Come in tutte le guerre, a un’azione corrisponde una reazione. E la replica dell’Anm non si fa attendere: «I continui attacchi mediatici ai giudici che assumono decisioni sgradite al potere ci costringono a prender nuovamente parola per denunciare le ferite che questo abusato triste copione reca anzitutto alle istituzioni del Paese», si legge nella nota firmata poco fa dalla giunta esecutiva dell’Associazione magistrati. «Non si accetta l’autonomia e l’indipendenza dell’ordine giudiziario, non si tollera che i giudici si esprimano senza assecondare la volontà ed i programmi del governo e della sua maggioranza».
È un comunicato diverso dagli altri. Non critica un singolo atto del guardasigilli Carlo Nordio, né una particolare riforma. È un contrattacco frontale alla linea della maggioranza sulla giustizia. Delle tante prese di posizione assunte negli ultimi mesi da parte della magistratura, il comunicato diffuso oggi pomeriggio è il primo che davvero riporta la dialettica fra politica e toghe al clima del ventennio berlusconiano.

L’Anm prosegue: «In attesa delle riforme peggiorative dell’attuale assetto costituzionale, il cui percorso parlamentare non a caso viene ora accelerato, si prova oggi ad impaurire i magistrati». E già l’implicita riqualificazione di una riforma, la separazione delle carriere – attuativa di un codice firmato da Giuliano Vassalli, eroe della Resistenza –, come punizione inflitta ai magistrati è un’ulteriore conferma dello stato di guerra certificato dall’Anm.
Nel conflitto, naturalmente il “sindacato” delle toghe annovera gli articoli pubblicati nei giorni scorsi a carico di alcuni giudici, in particolare quelli riservati a Marco Gattuso, presidente della sezione Immigrazione del Tribunale di Bologna e dunque responsabile dell’atto con cui il collegio dell’ufficio emiliano ha rinviato alla Corte Ue il decreto “Paesi sicuri”: «Gli articoli di stampa non giovano a criticare nel merito i motivati provvedimenti, che restano in ombra, divengono nulla più che l’occasione per puntare l’attenzione sulle persone, sulle loro vite private», osserva la Giunta dell’Anm a proposito dei colleghi messi nel mirino dai giornali orientati a destra.
«Si rastrellano informazioni, anche le più estranee alla materia su cui hanno deciso, per delineare pubblicamente il profilo del magistrato di parte e ostile.

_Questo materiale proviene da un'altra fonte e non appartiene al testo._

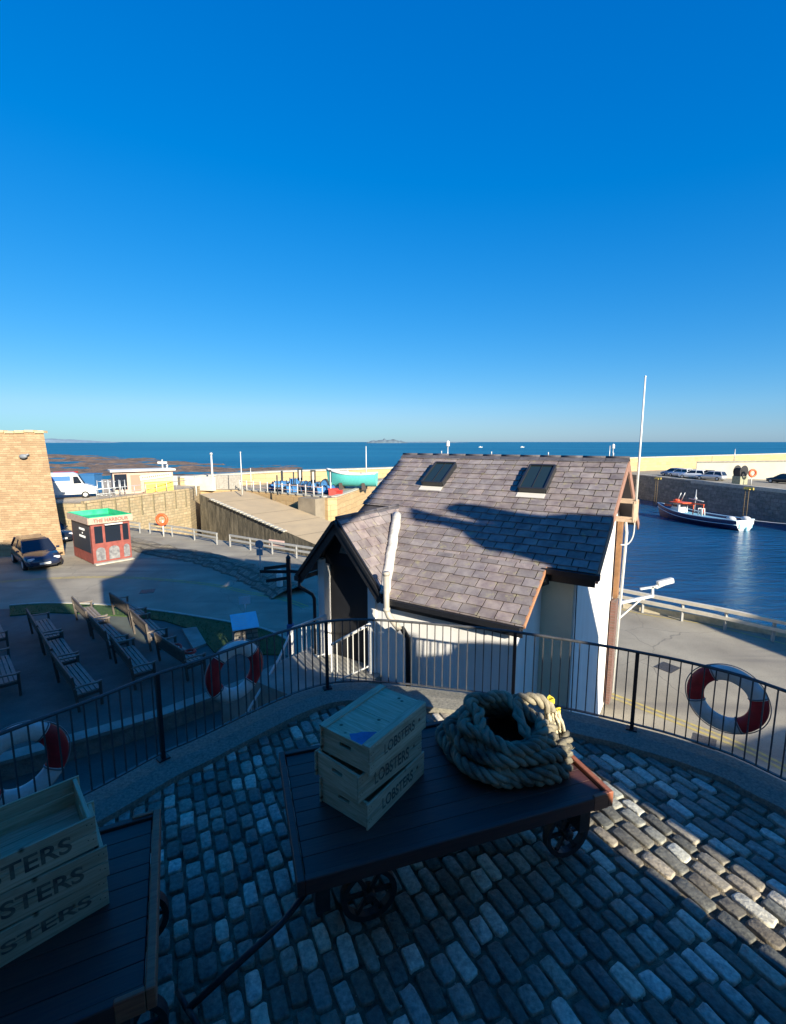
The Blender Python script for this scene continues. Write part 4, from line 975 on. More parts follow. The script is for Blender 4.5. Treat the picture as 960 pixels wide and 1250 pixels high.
# skylights
def skylight(a0, a1, b0, b1):
    o = MB(); ft = .045; h = .15; nrm = D1.cross(dvm); nrm = nrm if nrm.z > 0 else -nrm
    def Q(a, b_, e): return HP(a, b_, rz_at(b_))+nrm*e
    fr = MB()
    for (p, q) in (((a0,b0),(a1,b0)),((a0,b1),(a1,b1)),((a0,b0),(a0,b1)),((a1,b0),(a1,b1))):
        fr.bar(Q(*p, h/2+.01), Q(*q, h/2+.01), ft, h, up=tuple(nrm))
    f = fr.build('skylight', M('skylight_frame', (.02,.022,.025), .4), house, world=True, bevel=.004)
    g_ = MB(); g_.extrude([Q(a0+.02,b0+.02,h-.02), Q(a1-.02,b0+.02,h-.02), Q(a1-.02,b1-.02,h-.02), Q(a0+.02,b1-.02,h-.02)], nrm*-.02)
    g_2 = g_.build('glass_pane', M('skylight_glass', (.015,.03,.035), .12, spec=.4), f); g_2.location = -house.location
    g_ = MB(); am = (a0+a1)/2; g_.bar(Q(am,b0,h-.012), Q(am,b1,h-.012), .012,.012, up=tuple(nrm)); x = g_.build('glazing_bar', M('skylight_frame'), f); x.location = -house.location
    g_ = MB(); g_.extrude([Q(a0-.02,b0-.16,.035), Q(a1+.02,b0-.16,.035), Q(a1+.02,b0-.03,.035), Q(a0-.02,b0-.03,.035)], nrm*.012); x = g_.build('flashing', M('pale_flashing', (.6,.57,.5), .6), f); x.location = -house.location
skylight(5.02, 5.55, 9.84, 10.56); skylight(2.66, 3.2, 9.81, 10.56)
# flagpole
fb = HP(1.12,11.1,1.95)
b = MB(); fp = thing('flagpole', 'tall thin white pole fixed to the right gable of the house', 'pole', fb)
b.tube([fb, fb+Vector((0,0,2.95))], [.028,.016], 8); b.build('pole', white_paint, fp, world=True)
b = MB(); b.sphere(fb+Vector((0,0,2.96)), .02); b.build('finial', white_paint, fp, world=True)
b = MB(); b.tube(smooth_path([fb+Vector((0,0,.1)), fb+Vector((.0,0,-.3)), fb+Vector((-.1,0,-.5)), fb+Vector((-.3,-.1,-.5))], 5), .014, 6); b.build('cable', white_paint, fp, world=True)
# camera on bracket
cbp = HP(1.6,13.2,-.15)
cam_o = thing('security_camera', 'white security camera on a long bracket arm beside the house over the harbour road', 'camera', cbp)
def qY(x, y, Y=12.2): return atY(x, y, Y)
b = MB(); b.bar(qY(757,736), qY(798,727), .07,.07); b.bar(qY(757,754), qY(783,731), .04,.04); b.bar(qY(797,728), qY(797,716), .05,.05); b.bar(qY(782,719), qY(808,715), .05,.05); b.build('bracket', white_paint, cam_o, world=True)
b = MB(); b.bar(qY(803,713), qY(822,708), .13,.14); b.bar(qY(800,717), qY(812,712), .08,.1); b.build('camera_housing', white_paint, cam_o, world=True, bevel=.015)

# ================================================================= STEPS BESIDE THE HOUSE
steps = thing('stone_steps', 'concrete steps going down to the left below the house door', 'steps', H(6.5,6.4,-3.2))
b = MB()
for k in range(4):
    a0 = 6.9+k*.26; b.extrude([HP(a0,5.75,-1.0-.17*k), HP(a0+.3,5.75,-1.0-.17*k), HP(a0+.3,7.15,-1.0-.17*k), HP(a0,7.15,-1.0-.17*k)], Vector((0,0,-2.0)))
for k in range(7):
    p = Vector((-2.35-.05*k, 9.3-.28*k, 0)); z = -1.55-.15*k
    b.extrude([Vector((p.x,p.y,z)), Vector((p.x-.06,p.y-.3,z)), Vector((p.x+1.1-.06,p.y-.3,z)), Vector((p.x+1.1,p.y,z))], Vector((0,0,-1.4)))
b.build('treads', concrete, steps, world=True, bevel=.008)
def handrail(label, pts, drop, n_, posts=(0,-1)):
    o = thing('stair_handrail', label, 'handrail', pts[0], 0, 'white painted stair handrails')
    P = [Vector(p) for p in pts]
    b = MB(); b.tube(P, .024, 8); b.build('top_rail', white_paint, o, world=True)
    b = MB(); b.tube([p-Vector((0,0,drop)) for p in P], .014, 6); b.build('bottom_rail', white_paint, o, world=True)
    L_ = [(P[i+1]-P[i]).length for i in range(len(P)-1)]; tot = sum(L_)
    for k in range(n_+1):
        s_ = tot*k/n_; i = 0
        while i < len(L_)-1 and s_ > L_[i]: s_ -= L_[i]; i += 1
        q = P[i].lerp(P[i+1], min(1, s_/L_[i])); b = MB(); th = .034 if k in (0, n_) else .013
        b.bar(q, q-Vector((0,0,drop+(.14 if th > .02 else 0))), th, th, up=(1,0,0)); b.build('post' if th > .02 else 'baluster', white_paint, o, world=True)
handrail('white handrail on the far side of the steps, running down from the house', [(-1.365,9.24,.115),(-2.17,9.76,-.37)], .82, 7)
handrail('white handrail turning down towards the terrace kerb', [(-2.17,9.70,-.39),(-2.31,9.04,-.74),(-2.58,7.7,-1.13)], .8, 10)
handrail('white handrail nearest the terrace, beside the dark doorway', [(-.375,7.4,.66),(-1.07,7.86,.1)], .72, 7)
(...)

L’accusa di politicizzazione mediaticamente imbastita raggiunge qualunque magistrato, sol che decida in senso contrario alle attese del governante di turno».
Al di là delle assolutamente legittime rimostranze per la personalizzazione della critica, rivolta alle scelte e agli orientamenti personali del singolo giudice anziché al merito dei provvedimenti, colpisce quella parola, “governante di turno”. Sa di chiara individuazione di un nemico: il governo di centrodestra e in particolare il suo vertice, Giorgia Meloni.

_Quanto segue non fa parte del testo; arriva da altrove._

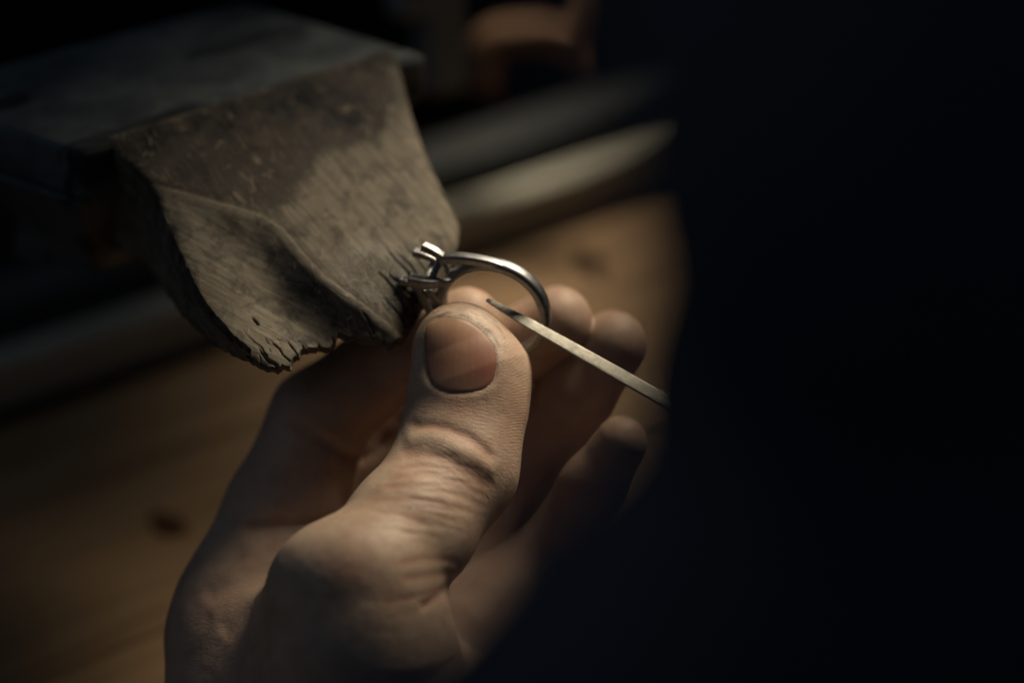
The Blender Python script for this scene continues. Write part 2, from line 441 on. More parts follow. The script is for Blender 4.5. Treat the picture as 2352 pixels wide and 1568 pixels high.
# ================================================================== clamp block that holds the pin
M_clamp = mat_clamp()
C0 = cam(188, 352, -13.0)
dside = -(.45 * E1 + 1.02 * E2)
C1 = C0 + E1 * 82.0
Hc = C0 @ UP
c2 = C1 + dside * 46; c3 = C0 + dside * 46
block = empty('bench_clamp', C0 + E1 * 36 - UP * 40)
tag(block, 'worn dark metal clamp block holding the wooden bench pin', 'clamp')
def plate(name, poly, h, bw, inset=0, n=60):
    V, F = prism(poly, [p - UP * h for p in poly])
    L = np.stack([V @ E1, V @ E2, V @ UP], 1)
    return bevel(mesh_obj(name, V, F, M_clamp, block, smooth=False, local=L), bw, 3)
plate('top_plate', [C0, C1, c2, c3], 12, 1.8)
k0 = C0 + dside * 2 + E1 * 1.5 - UP * 12.2; k1 = k0 + E1 * 68; k2 = k1 + dside * 40; k3 = k0 + dside * 40
V, F = prism([k0 - E1 * 2, k1, k2, k3 - E1 * 2], [k0 + E1 * 12 - UP * 26 + dside * 12, k1 - UP * 26 + dside * 12, k2 - UP * 26, k3 - UP * 26])
bevel(mesh_obj('body', V, F, M_clamp, block, smooth=False, local=np.stack([V @ E1, V @ E2, V @ UP], 1)), 1.5, 3)

# ================================================================== bench pin
al = R(22)
PD = E2 * math.cos(al) - UP * math.sin(al)              # along the pin towards its tip
PN = np.cross(PD, E1); PN = PN if PN[2] > 0 else -PN
PO = cam(935, 740, -4.0)
def pinab(px, py):
    r = np.array([(px - 1176) / PXMM, (784 - py) / PXMM, -D0]); o = np.array([0, 0, D0])
    t = ((PO - o) @ PN) / (r @ PN); q = o + r * t - PO
    return np.array([q @ E1, q @ PD])
def pins(pts): return np.array([pinab(*p) for p in pts])
NS, NTT = 300, 330
left = crv(pins([(238, 318), (300, 372), (350, 425), (385, 500), (425, 590), (465, 670), (522, 745), (575, 790), (618, 812)]), NTT)
right = crv(pins([(902, 112), (930, 200), (962, 290), (1010, 400), (1045, 470), (1059, 510), (1054, 552), (1022, 606), (992, 650), (962, 700), (937, 738)]), NTT)
back = np.linspace(left[0], right[0], NS)
front = crv(pins([(618, 812), (652, 812), (690, 772), (730, 760), (790, 748), (850, 750), (900, 750), (937, 738)]), NS)
s = np.linspace(0, 1, NS)[None, :, None]; tt = (np.linspace(0, 1, NTT) ** .9)[:, None, None]
ti = np.linspace(0, 1, NTT)
lf = np.stack([np.interp(tt[:, 0, 0], ti, left[:, k]) for k in (0, 1)], 1); rf = np.stack([np.interp(tt[:, 0, 0], ti, right[:, k]) for k in (0, 1)], 1)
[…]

La giunta presieduta da Giuseppe Santalucia sa che dietro al piano sul trattenimento dei migranti in Albania – e dietro alle norme messe in campo per replicare agli altolà dei Tribunali – c’è la premier. Ed è alla premier che, di fatto, l’Associazione magistrati contesta di usare l’accusa di politicizzazione come schermo per nascondere un’insofferenza alle decisioni giudiziarie avverse.
Nessun riferimento, però, si intravede, nella nota Anm, a casi come quello del sostituto pg di Cassazione Marco Patarnello, arrivato a descrivere la presidente del Consiglio come «più pericolosa di Berlusconi proprio perché non ha inchieste giudiziarie a suo carico». Un’omissione non insignificante, che dimostra ancora una volta lo stato di piena belligeranza fra toghe ed Esecutivo di centrodestra. Il sigillo su questa dichiarazione di stato di guerra è nell’ultima frase: «Si respira un’aria pesante. Confidiamo fermamente che tornino a prevalere il rispetto istituzionale e la ragione democratica».
Sì, si respira un’aria pesante, è vero. Mai come in questi ultimi giorni, il contrasto sulle riforme della giustizia è degenerato, come uno smottamento ingrossatosi fino a tramutarsi in valanga, in una contrapposizione radicale e generalizzata.
L’Anm si lamenta. Lamenta un accerchiamento. Ma nel generalizzare essa stessa il conflitto, nell’additare il governo e in particolare Meloni come nemici, non fa altro che rendere ancora più arroventato il clima. Fino a un punto dal quale sembra difficile si possa tornare indietro in tempi brevi.